COLLECTED MATERIAL:
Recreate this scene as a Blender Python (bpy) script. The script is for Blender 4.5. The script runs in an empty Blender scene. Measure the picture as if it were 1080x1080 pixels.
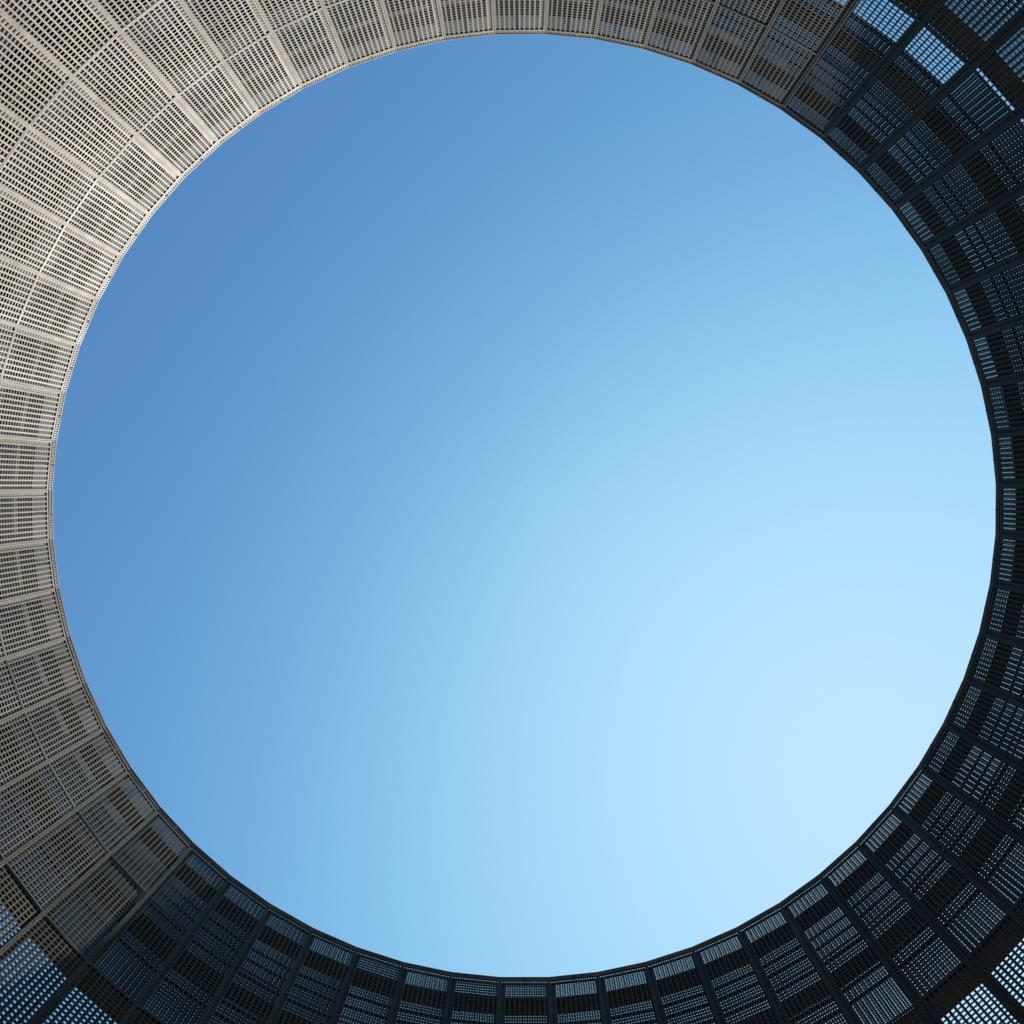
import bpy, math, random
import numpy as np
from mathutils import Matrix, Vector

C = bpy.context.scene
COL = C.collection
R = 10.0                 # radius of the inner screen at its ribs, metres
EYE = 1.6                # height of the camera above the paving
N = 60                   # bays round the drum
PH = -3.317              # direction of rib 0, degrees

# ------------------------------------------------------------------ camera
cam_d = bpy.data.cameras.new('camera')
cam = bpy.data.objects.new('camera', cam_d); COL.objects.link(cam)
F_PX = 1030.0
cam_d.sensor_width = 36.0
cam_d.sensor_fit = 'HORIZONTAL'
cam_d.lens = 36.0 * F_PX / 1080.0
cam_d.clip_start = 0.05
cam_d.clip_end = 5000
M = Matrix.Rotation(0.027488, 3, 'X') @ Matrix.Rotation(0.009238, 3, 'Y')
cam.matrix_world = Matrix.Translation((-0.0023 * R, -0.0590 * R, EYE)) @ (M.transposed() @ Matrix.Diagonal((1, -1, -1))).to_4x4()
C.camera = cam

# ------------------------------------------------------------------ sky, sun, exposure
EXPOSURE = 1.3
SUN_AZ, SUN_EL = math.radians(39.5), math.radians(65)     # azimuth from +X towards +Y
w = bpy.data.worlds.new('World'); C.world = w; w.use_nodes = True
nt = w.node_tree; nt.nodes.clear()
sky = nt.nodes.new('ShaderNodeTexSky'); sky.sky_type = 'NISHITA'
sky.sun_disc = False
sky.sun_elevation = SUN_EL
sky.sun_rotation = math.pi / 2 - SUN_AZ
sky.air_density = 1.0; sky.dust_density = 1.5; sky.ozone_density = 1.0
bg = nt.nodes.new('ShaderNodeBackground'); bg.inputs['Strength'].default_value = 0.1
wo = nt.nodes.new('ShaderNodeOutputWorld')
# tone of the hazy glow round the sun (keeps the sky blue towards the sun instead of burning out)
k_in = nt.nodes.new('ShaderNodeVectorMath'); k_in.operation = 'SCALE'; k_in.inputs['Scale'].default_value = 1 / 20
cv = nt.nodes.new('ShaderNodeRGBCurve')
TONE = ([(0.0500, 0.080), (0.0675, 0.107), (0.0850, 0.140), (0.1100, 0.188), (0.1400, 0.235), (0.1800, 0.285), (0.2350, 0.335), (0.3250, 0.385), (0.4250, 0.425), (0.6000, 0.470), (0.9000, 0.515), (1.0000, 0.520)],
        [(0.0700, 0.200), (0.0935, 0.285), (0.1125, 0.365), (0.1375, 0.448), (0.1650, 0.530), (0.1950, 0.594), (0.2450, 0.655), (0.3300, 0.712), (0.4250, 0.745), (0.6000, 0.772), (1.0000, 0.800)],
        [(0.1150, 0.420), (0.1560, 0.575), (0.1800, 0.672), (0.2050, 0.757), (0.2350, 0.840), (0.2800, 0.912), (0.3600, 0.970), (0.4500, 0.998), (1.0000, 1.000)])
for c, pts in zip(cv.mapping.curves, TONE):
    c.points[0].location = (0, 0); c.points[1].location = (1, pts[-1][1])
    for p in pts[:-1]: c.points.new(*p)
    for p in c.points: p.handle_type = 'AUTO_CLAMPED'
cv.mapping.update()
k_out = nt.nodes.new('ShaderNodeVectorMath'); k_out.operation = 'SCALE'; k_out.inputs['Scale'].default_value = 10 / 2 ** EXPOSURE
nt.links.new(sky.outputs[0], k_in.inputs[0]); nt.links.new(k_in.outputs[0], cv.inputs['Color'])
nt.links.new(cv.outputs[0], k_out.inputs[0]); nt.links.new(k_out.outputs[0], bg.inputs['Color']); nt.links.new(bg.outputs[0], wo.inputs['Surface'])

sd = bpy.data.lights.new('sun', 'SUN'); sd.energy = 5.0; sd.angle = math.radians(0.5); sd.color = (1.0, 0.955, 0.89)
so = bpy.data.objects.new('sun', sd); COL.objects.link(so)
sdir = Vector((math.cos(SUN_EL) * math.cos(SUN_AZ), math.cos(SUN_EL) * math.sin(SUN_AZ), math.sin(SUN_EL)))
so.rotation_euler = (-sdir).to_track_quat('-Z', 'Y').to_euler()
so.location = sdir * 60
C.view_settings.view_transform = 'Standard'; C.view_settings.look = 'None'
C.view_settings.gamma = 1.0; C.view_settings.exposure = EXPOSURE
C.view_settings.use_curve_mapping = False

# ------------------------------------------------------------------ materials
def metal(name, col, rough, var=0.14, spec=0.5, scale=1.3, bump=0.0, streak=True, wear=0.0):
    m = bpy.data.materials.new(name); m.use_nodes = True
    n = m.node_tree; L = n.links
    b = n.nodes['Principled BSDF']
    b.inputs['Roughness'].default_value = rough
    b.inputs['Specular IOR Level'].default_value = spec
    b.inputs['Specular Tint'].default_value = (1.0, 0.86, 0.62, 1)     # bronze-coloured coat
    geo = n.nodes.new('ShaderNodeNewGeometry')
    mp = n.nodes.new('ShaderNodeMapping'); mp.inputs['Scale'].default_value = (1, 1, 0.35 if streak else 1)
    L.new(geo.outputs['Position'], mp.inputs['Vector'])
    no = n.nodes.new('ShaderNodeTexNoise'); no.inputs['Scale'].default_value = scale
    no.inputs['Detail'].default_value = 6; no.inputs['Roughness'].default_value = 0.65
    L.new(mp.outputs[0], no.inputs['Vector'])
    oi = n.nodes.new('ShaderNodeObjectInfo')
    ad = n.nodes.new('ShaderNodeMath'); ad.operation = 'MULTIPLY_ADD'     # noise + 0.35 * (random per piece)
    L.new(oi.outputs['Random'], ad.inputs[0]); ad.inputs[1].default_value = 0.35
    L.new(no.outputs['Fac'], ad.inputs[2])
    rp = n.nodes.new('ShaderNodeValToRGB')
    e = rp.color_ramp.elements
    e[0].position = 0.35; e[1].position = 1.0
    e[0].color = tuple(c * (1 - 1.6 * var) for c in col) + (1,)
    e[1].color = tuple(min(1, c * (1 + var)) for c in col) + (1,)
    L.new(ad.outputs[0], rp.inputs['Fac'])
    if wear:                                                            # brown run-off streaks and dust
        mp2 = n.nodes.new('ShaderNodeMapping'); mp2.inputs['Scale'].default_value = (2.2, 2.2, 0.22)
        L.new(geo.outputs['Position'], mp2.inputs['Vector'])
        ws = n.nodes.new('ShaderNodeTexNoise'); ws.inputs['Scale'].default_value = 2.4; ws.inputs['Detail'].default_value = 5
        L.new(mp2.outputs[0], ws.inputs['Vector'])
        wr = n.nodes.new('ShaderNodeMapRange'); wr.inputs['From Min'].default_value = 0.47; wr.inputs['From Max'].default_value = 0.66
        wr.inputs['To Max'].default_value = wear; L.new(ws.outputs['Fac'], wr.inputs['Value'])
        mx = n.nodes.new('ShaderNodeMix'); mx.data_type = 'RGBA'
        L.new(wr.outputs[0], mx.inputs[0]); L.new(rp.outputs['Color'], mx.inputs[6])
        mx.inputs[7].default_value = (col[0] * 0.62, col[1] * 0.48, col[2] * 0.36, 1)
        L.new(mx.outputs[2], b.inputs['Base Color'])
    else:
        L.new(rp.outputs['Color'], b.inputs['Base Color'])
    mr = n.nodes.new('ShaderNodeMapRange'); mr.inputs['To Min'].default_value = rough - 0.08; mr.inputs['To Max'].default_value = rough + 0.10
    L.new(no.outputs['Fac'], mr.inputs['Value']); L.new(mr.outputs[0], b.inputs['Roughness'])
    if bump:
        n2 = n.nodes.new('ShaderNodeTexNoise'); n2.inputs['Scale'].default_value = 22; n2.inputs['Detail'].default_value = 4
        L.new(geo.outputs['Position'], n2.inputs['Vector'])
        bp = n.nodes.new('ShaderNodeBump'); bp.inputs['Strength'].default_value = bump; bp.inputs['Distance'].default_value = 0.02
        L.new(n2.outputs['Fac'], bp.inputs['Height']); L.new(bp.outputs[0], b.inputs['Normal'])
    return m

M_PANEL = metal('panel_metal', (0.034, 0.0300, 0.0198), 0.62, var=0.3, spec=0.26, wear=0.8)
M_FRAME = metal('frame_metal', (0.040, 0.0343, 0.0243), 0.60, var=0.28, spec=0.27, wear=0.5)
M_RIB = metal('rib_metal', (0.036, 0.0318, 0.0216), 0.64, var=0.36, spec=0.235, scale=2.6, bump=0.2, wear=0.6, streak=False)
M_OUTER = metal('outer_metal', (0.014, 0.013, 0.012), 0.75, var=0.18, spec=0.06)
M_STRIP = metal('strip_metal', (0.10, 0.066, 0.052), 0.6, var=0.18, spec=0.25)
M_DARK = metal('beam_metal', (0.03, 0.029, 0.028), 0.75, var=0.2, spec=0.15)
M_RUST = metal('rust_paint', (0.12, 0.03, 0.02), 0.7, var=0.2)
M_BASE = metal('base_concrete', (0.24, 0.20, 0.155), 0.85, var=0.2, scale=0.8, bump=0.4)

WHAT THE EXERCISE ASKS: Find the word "scene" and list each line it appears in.

RESPONSE:
Recreate this scene as a Blender Python (bpy) script. The script is for Blender 4.5. The script runs in an empty Blender scene. Measure the picture as if it were 1080x1080 pixels.
C = bpy.context.scene